▸ Set task
Output every line exactly as written. Leave out pictures.

|---|

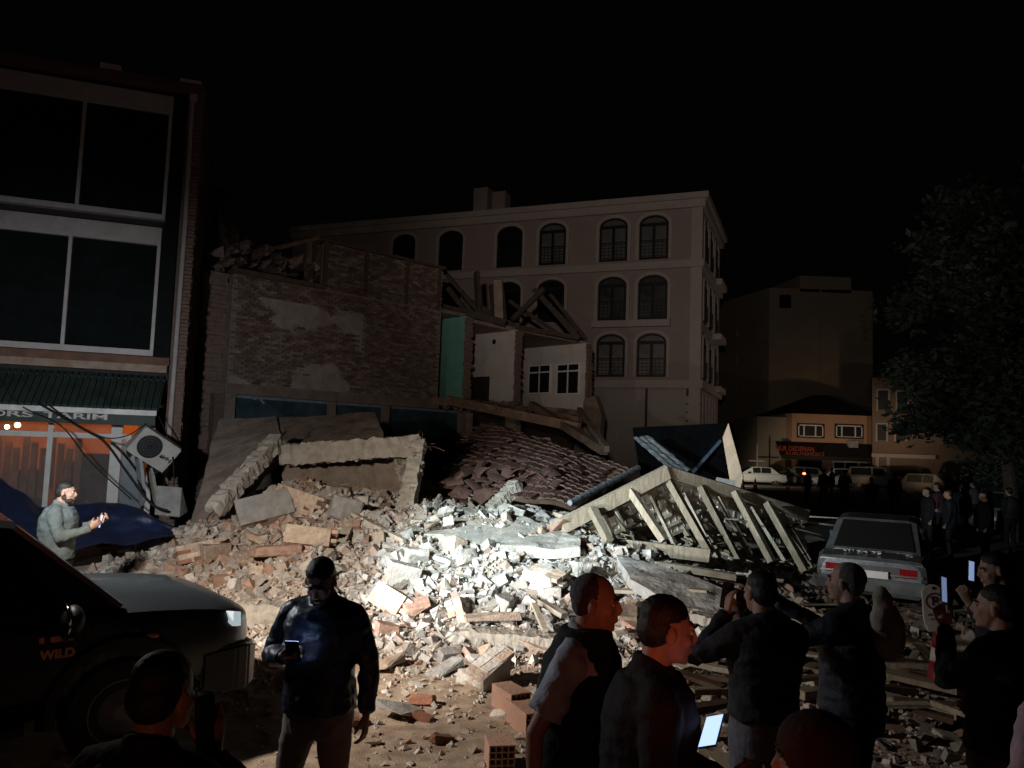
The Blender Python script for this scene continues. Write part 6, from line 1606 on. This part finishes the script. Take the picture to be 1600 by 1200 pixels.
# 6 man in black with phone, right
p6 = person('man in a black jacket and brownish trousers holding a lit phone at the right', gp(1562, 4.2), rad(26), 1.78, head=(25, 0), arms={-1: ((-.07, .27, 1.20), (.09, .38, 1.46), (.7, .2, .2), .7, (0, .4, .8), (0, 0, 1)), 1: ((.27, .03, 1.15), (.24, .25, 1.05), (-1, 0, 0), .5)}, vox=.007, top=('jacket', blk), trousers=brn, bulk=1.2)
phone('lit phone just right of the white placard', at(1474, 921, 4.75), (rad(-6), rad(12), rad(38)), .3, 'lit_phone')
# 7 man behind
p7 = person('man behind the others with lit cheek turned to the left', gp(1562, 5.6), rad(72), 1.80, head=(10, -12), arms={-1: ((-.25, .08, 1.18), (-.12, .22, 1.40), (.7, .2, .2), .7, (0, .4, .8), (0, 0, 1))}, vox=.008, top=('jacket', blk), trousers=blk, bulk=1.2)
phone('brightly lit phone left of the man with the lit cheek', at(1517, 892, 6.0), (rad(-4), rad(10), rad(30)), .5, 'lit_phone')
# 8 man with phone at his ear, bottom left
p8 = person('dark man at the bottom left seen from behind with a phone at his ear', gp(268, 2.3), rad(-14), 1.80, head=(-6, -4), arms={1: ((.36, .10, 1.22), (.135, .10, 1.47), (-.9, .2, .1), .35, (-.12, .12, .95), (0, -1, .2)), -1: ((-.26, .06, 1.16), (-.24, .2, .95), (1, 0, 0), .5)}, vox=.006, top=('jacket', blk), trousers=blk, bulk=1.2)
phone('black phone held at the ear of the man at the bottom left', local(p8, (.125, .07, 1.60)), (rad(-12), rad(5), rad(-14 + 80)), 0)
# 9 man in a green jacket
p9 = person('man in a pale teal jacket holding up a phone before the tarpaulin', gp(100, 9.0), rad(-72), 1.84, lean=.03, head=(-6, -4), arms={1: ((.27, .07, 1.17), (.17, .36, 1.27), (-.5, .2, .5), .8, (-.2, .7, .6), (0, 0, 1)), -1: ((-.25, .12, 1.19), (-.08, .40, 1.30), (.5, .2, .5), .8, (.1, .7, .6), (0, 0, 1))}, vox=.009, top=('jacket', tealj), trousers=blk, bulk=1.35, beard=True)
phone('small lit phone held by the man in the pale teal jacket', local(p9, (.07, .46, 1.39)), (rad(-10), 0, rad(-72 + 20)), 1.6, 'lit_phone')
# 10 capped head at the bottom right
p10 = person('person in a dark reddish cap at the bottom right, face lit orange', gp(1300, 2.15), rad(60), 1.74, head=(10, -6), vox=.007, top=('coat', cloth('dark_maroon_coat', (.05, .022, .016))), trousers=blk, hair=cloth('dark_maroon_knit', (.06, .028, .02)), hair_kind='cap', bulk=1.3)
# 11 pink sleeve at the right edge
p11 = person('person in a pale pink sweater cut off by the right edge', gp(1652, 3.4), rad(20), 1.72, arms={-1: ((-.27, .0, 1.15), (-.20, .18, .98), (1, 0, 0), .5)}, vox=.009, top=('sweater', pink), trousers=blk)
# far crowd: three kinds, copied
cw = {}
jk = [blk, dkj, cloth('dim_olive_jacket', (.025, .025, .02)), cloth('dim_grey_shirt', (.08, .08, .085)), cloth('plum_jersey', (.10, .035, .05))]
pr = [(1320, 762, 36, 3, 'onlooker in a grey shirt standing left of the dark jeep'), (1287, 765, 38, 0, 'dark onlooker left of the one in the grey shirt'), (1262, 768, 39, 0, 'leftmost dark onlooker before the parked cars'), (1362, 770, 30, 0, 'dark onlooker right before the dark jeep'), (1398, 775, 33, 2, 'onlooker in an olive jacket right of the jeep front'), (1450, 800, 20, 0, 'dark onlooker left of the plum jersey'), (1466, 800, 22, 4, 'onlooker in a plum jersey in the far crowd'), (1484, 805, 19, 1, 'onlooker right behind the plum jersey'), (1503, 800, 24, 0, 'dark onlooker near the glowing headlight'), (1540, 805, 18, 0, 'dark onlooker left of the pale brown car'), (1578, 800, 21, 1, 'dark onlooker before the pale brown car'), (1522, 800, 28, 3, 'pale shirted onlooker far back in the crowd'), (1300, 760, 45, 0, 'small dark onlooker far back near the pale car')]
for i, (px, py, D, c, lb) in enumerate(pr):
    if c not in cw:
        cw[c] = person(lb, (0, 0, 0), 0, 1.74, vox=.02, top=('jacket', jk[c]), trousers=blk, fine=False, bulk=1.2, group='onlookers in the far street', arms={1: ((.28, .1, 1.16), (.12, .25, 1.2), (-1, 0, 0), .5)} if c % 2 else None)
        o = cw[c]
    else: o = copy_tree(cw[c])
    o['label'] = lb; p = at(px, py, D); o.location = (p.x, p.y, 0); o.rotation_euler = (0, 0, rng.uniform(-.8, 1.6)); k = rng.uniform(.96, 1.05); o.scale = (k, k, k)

|---|

▸ Complete output
The Blender Python script for this scene continues. Write part 6, from line 1606 on. This part finishes the script. Take the picture to be 1600 by 1200 pixels.
# 6 man in black with phone, right
p6 = person('man in a black jacket and brownish trousers holding a lit phone at the right', gp(1562, 4.2), rad(26), 1.78, head=(25, 0), arms={-1: ((-.07, .27, 1.20), (.09, .38, 1.46), (.7, .2, .2), .7, (0, .4, .8), (0, 0, 1)), 1: ((.27, .03, 1.15), (.24, .25, 1.05), (-1, 0, 0), .5)}, vox=.007, top=('jacket', blk), trousers=brn, bulk=1.2)
phone('lit phone just right of the white placard', at(1474, 921, 4.75), (rad(-6), rad(12), rad(38)), .3, 'lit_phone')
# 7 man behind
p7 = person('man behind the others with lit cheek turned to the left', gp(1562, 5.6), rad(72), 1.80, head=(10, -12), arms={-1: ((-.25, .08, 1.18), (-.12, .22, 1.40), (.7, .2, .2), .7, (0, .4, .8), (0, 0, 1))}, vox=.008, top=('jacket', blk), trousers=blk, bulk=1.2)
phone('brightly lit phone left of the man with the lit cheek', at(1517, 892, 6.0), (rad(-4), rad(10), rad(30)), .5, 'lit_phone')
# 8 man with phone at his ear, bottom left
p8 = person('dark man at the bottom left seen from behind with a phone at his ear', gp(268, 2.3), rad(-14), 1.80, head=(-6, -4), arms={1: ((.36, .10, 1.22), (.135, .10, 1.47), (-.9, .2, .1), .35, (-.12, .12, .95), (0, -1, .2)), -1: ((-.26, .06, 1.16), (-.24, .2, .95), (1, 0, 0), .5)}, vox=.006, top=('jacket', blk), trousers=blk, bulk=1.2)
phone('black phone held at the ear of the man at the bottom left', local(p8, (.125, .07, 1.60)), (rad(-12), rad(5), rad(-14 + 80)), 0)
# 9 man in a green jacket
p9 = person('man in a pale teal jacket holding up a phone before the tarpaulin', gp(100, 9.0), rad(-72), 1.84, lean=.03, head=(-6, -4), arms={1: ((.27, .07, 1.17), (.17, .36, 1.27), (-.5, .2, .5), .8, (-.2, .7, .6), (0, 0, 1)), -1: ((-.25, .12, 1.19), (-.08, .40, 1.30), (.5, .2, .5), .8, (.1, .7, .6), (0, 0, 1))}, vox=.009, top=('jacket', tealj), trousers=blk, bulk=1.35, beard=True)
phone('small lit phone held by the man in the pale teal jacket', local(p9, (.07, .46, 1.39)), (rad(-10), 0, rad(-72 + 20)), 1.6, 'lit_phone')
# 10 capped head at the bottom right
p10 = person('person in a dark reddish cap at the bottom right, face lit orange', gp(1300, 2.15), rad(60), 1.74, head=(10, -6), vox=.007, top=('coat', cloth('dark_maroon_coat', (.05, .022, .016))), trousers=blk, hair=cloth('dark_maroon_knit', (.06, .028, .02)), hair_kind='cap', bulk=1.3)
# 11 pink sleeve at the right edge
p11 = person('person in a pale pink sweater cut off by the right edge', gp(1652, 3.4), rad(20), 1.72, arms={-1: ((-.27, .0, 1.15), (-.20, .18, .98), (1, 0, 0), .5)}, vox=.009, top=('sweater', pink), trousers=blk)
# far crowd: three kinds, copied
cw = {}
jk = [blk, dkj, cloth('dim_olive_jacket', (.025, .025, .02)), cloth('dim_grey_shirt', (.08, .08, .085)), cloth('plum_jersey', (.10, .035, .05))]
pr = [(1320, 762, 36, 3, 'onlooker in a grey shirt standing left of the dark jeep'), (1287, 765, 38, 0, 'dark onlooker left of the one in the grey shirt'), (1262, 768, 39, 0, 'leftmost dark onlooker before the parked cars'), (1362, 770, 30, 0, 'dark onlooker right before the dark jeep'), (1398, 775, 33, 2, 'onlooker in an olive jacket right of the jeep front'), (1450, 800, 20, 0, 'dark onlooker left of the plum jersey'), (1466, 800, 22, 4, 'onlooker in a plum jersey in the far crowd'), (1484, 805, 19, 1, 'onlooker right behind the plum jersey'), (1503, 800, 24, 0, 'dark onlooker near the glowing headlight'), (1540, 805, 18, 0, 'dark onlooker left of the pale brown car'), (1578, 800, 21, 1, 'dark onlooker before the pale brown car'), (1522, 800, 28, 3, 'pale shirted onlooker far back in the crowd'), (1300, 760, 45, 0, 'small dark onlooker far back near the pale car')]
for i, (px, py, D, c, lb) in enumerate(pr):
    if c not in cw:
        cw[c] = person(lb, (0, 0, 0), 0, 1.74, vox=.02, top=('jacket', jk[c]), trousers=blk, fine=False, bulk=1.2, group='onlookers in the far street', arms={1: ((.28, .1, 1.16), (.12, .25, 1.2), (-1, 0, 0), .5)} if c % 2 else None)
        o = cw[c]
    else: o = copy_tree(cw[c])
    o['label'] = lb; p = at(px, py, D); o.location = (p.x, p.y, 0); o.rotation_euler = (0, 0, rng.uniform(-.8, 1.6)); k = rng.uniform(.96, 1.05); o.scale = (k, k, k)